• PROVIDED RECORDS:

◇ ◇ ◇ ◇

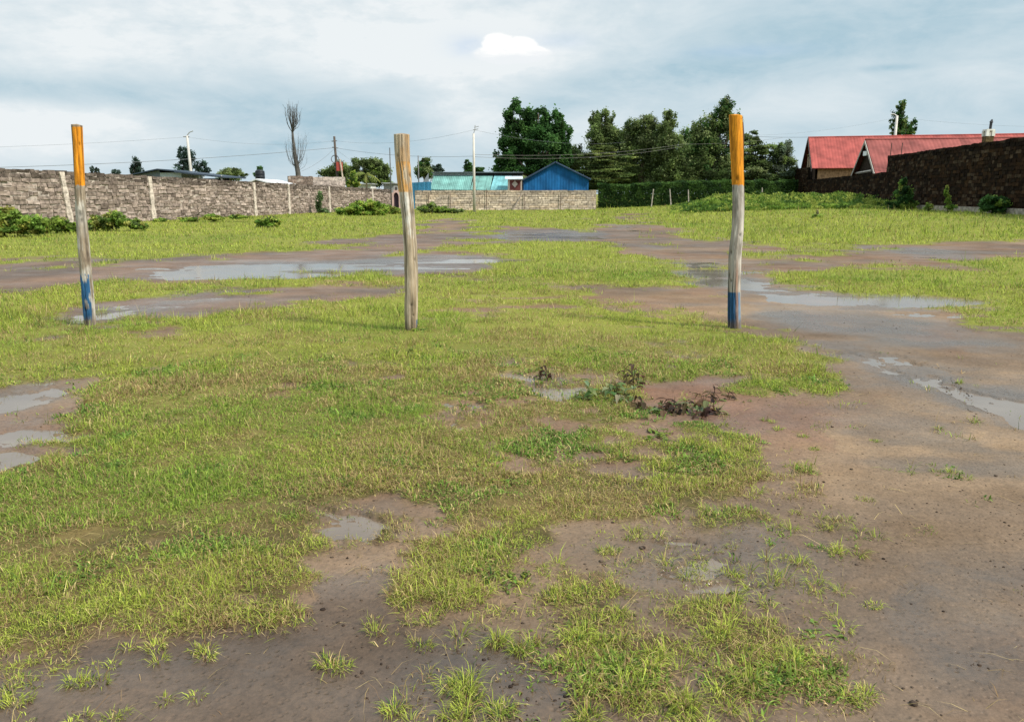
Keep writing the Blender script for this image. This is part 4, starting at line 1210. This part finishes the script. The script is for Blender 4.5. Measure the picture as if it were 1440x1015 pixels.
tree('conifer', 'layered yellowish tree just behind the orange topped post', 104, [(1055, 195, 14, 7), (1062, 206, 20, 7), (1058, 218, 22, 8), (1064, 232, 24, 9), (1058, 246, 22, 9)], 9000, .40, OLV + LGT[:1], 58, .3, flat=.7, sub=22, subr=.3, shell=.2, group=R1, cat='conifer')
tree('tree', 'pale wispy tree next to the raised dark wall end', 104, [(1100, 214, 14, 14), (1094, 232, 18, 16), (1110, 240, 16, 14), (1088, 248, 16, 12), (1120, 246, 10, 12)], 6500, .36, GRYG + LGT[:2], 59, .2, sub=30, subr=.24, shell=.2, group=R1)
tree('tree', 'lone dark tree with a split top behind the red roofs', 122, [(1268, 150, 6, 9), (1263, 165, 9, 11), (1258, 181, 8, 9), (1284, 181, 5, 13), (1271, 176, 8, 12), (1270, 190, 14, 8)], 2600, .42, DKG + OLV[:2], 60, .3, sub=24, subr=.24, shell=.3)
tree('tree', 'low dark tree filling the foot of the row behind the weeds', 112, [(968, 240, 15, 22), (975, 255, 20, 12), (958, 255, 16, 12)], 6000, .42, OLV + DKG[:1], 75, .25, group=R1)
tree('tree', 'low shadowy tree under the layered conifer boughs', 112, [(878, 248, 22, 18), (850, 255, 24, 14), (900, 258, 22, 10)], 6500, .42, OLV[:3], 76, .25, group=R1)
tree('tree', 'thicket of shrubs under the pale wispy tree', 106, [(1060, 254, 28, 12), (1030, 256, 20, 12), (1090, 258, 20, 8)], 6500, .40, OLV, 77, .2, group=R1)
tree('tree', 'slim tree wedged between the feathery tree and the bushy pale topped tree', 114, [(884, 200, 9, 22), (882, 225, 12, 26), (886, 250, 12, 16)], 5000, .42, OLV + DKG[:1], 78, .22, sub=36, subr=.26, shell=.2, group=R1)
tree('tree', 'slim dark tree in the gap next to the tall airy topped tree', 114, [(964, 205, 9, 20), (966, 225, 12, 24), (962, 250, 14, 16)], 5200, .42, OLV[:2] + DKG[:2], 79, .22, sub=36, subr=.26, shell=.2, group=R1)
# skyline behind the pale wall
tree('tree', 'small dark cypress tip beside the grey shed roof', 130, [(192, 231, 5, 8), (187, 239, 4, 7), (196, 241, 5, 6)], 900, .42, [(.04, .065, .05), (.05, .08, .06)], 61, .2)
tree('tree', 'bluish tree behind the curved arm street lamp', 125, [(257, 217, 7, 9), (266, 224, 9, 12), (281, 235, 9, 8), (258, 236, 10, 8), (292, 241, 5, 4)], 2600, .42, [(.035, .06, .05), (.045, .075, .06)], 62, .25)
tree('tree', 'low rounded olive bush top just past the grey shed', 95, [(325, 243, 15, 7), (318, 248, 14, 6), (334, 248, 12, 6)], 2200, .3, OLV, 63, .2)
tree('tree', 'tiny treetop poking up behind the black water tank', 120, [(365, 239, 4, 5), (363, 246, 5, 5)], 500, .4, DKG, 64, .2)
tree('tree', 'distant treetop low behind the cypress tip at the wall coping', 120, [(163, 242, 6, 3), (130, 240, 3, 6), (136, 241, 3, 5)], 500, .36, [(.05, .075, .06)], 65, .1)
tree('tree', 'round olive tree behind the dark wooden utility pole', 105, [(480, 240, 14, 12), (462, 246, 12, 8), (487, 250, 12, 8)], 3600, .36, OLV + LGT[:1], 66, .25)
tree('tree', 'bushy green tree with broad round crown above the block wall', 100, [(507, 235, 12, 13), (525, 232, 14, 10), (538, 242, 10, 14), (515, 250, 18, 10), (534, 256, 12, 6)], 7500, .36, OLV + BUSH[:1], 67, .3)
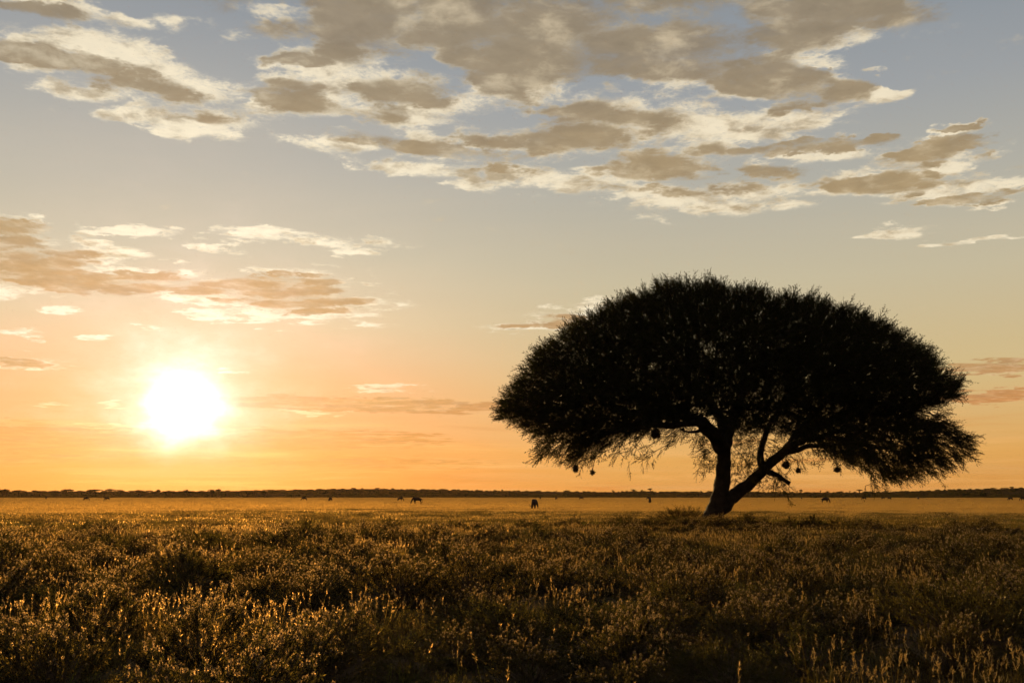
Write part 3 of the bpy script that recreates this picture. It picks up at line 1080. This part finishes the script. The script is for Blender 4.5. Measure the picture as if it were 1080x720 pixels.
p = PXM
stemA = catmull([tp(748, 560), tp(751, 550), tp(756, 534, 0.0), tp(761, 515, -.1), tp(763, 495, -.2), tp(763, 478, -.3), tp(760, 466, -.4)],
                [13.5 * p, 11 * p, 9.2 * p, 8.2 * p, 7.5 * p, 7.1 * p, 7.2 * p], 8)
limbs = {
    "L1": ([tp(762, 474, -.35), tp(754, 459, -.6), tp(742, 448, -.9), tp(724, 438, -1.4), tp(702, 428, -2.0), tp(672, 416, -2.8), tp(640, 410, -3.6), tp(606, 412, -4.2)], [8.6, 7.8, 6.6, 5.4, 4.4, 3.4, 2.6, 1.8]),
    "L2": ([tp(762, 472, -.3), tp(768, 455, .2), tp(775, 436, .8), tp(782, 412, 1.6), tp(784, 384, 2.4), tp(776, 352, 3.0)], [8, 6.5, 5.4, 4.6, 3.6, 2.2]),
    "L3": ([tp(765, 458, .0), tp(758, 440, 1.0), tp(742, 418, 2.6), tp(716, 394, 4.4), tp(684, 372, 6.0)], [5.6, 5.0, 4.2, 3.2, 2.0]),
    "R1": ([tp(753, 542, 0), tp(764, 530, .1), tp(780, 518, .25), tp(796, 505, .4), tp(808, 492, .5), tp(822, 480, .7), tp(836, 469, .9), tp(852, 456, 1.1), tp(878, 442, 1.4), tp(910, 432, 1.8), (tp(948, 430, 2.2))], [8.5, 7.8, 6.6, 5.8, 5.4, 4.9, 4.5, 4.0, 3.2, 2.5, 1.6]),
    "R2": ([tp(805, 497, .4), tp(802, 483, .1), tp(804, 468, -.4), tp(811, 450, -1.2), tp(824, 426, -2.2), tp(838, 398, -3.2), tp(850, 366, -4.0)], [4.4, 3.5, 3.1, 2.7, 2.4, 2.0, 1.5]),
    "R3": ([tp(828, 475, .8), tp(840, 458, 1.8), tp(862, 434, 3.4), tp(890, 404, 5.2), tp(918, 380, 6.6)], [4.8, 4.2, 3.4, 2.6, 1.6]),
    "R4": ([tp(838, 467, .9), tp(856, 462, -.4), tp(880, 462, -2.0), tp(912, 468, -3.4), tp(948, 476, -4.4)], [4.0, 3.6, 3.0, 2.2, 1.4]),
    "R5": ([tp(820, 480, .7), tp(838, 474, 2.0), tp(858, 470, 3.6), tp(886, 468, 5.4), tp(930, 462, 6.4)], [3.2, 3.0, 2.6, 2.0, 1.2]),
    "L4": ([tp(745, 450, -.8), tp(728, 446, -2.4), tp(704, 448, -4.2), tp(672, 450, -5.6), tp(628, 460, -6.4)], [4.0, 3.4, 2.8, 2.2, 1.4]),
    "L5": ([tp(741, 446, -.9), tp(722, 440, .8), tp(694, 440, 2.8), tp(660, 448, 4.4), tp(614, 458, 5.2)], [3.8, 3.2, 2.6, 2.0, 1.2]),
}
Tk = Tris()
tube_chain(Tk, stemA[0] - T0, stemA[1], 18, 0, 0.16)
link("trunk", Tk.mesh("trunk", [M_BARK], True), tree)
seeds = []
for nm, (pts, rr) in limbs.items():
    c, rd = catmull(pts, [q * p for q in rr], 7)
    T = Tris()
    wob = (0.4 if nm == "R2" else 1.0) * np.array([[mnoise.noise(Vector((i * 0.22, ord(nm[0]) + ord(nm[1]), k * 7.7))) for k in range(3)] for i in range(len(c))]) * 0.11
    wob[:5] *= np.linspace(0, 1, 5)[:, None]
    c = c + wob
    tube_chain(T, c - T0, rd, 12, 0, 0.14)
    lb = link("limb", T.mesh("limb", [M_BARK], True), tree)
    for i in range(len(c)):
        if rd[i] < 6.2 * p and c[i][2] > 3.2:
            seeds.append((c[i], rd[i]))
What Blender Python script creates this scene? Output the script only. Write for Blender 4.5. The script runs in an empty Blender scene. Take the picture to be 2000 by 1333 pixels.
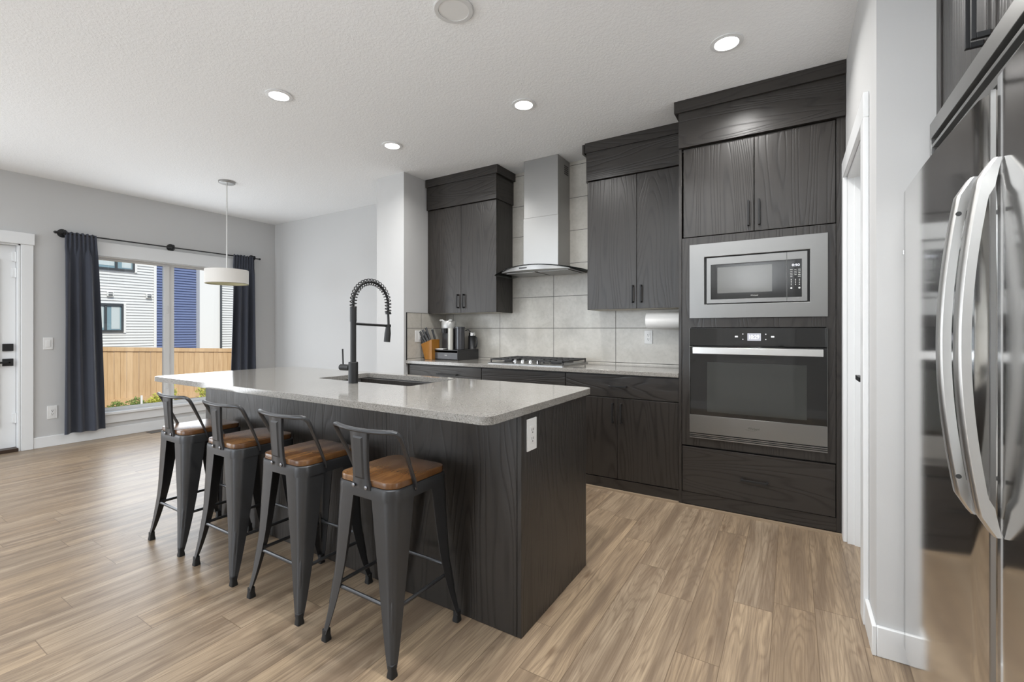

◇ ◇ ◇ ◇

• INSTRUCTIONS TO FOLLOW: Check the data for the word "finishes" and pull out the lines that have it.

• THE SOLUTION:
Keep writing the Blender script for this image. This is part 4, starting at line 1210. This part finishes the script. The script is for Blender 4.5. Measure the picture as if it were 1440x1015 pixels.
Write part 3 of the bpy script that recreates this picture. It picks up at line 1080. This part finishes the script. The script is for Blender 4.5. Measure the picture as if it were 1080x720 pixels.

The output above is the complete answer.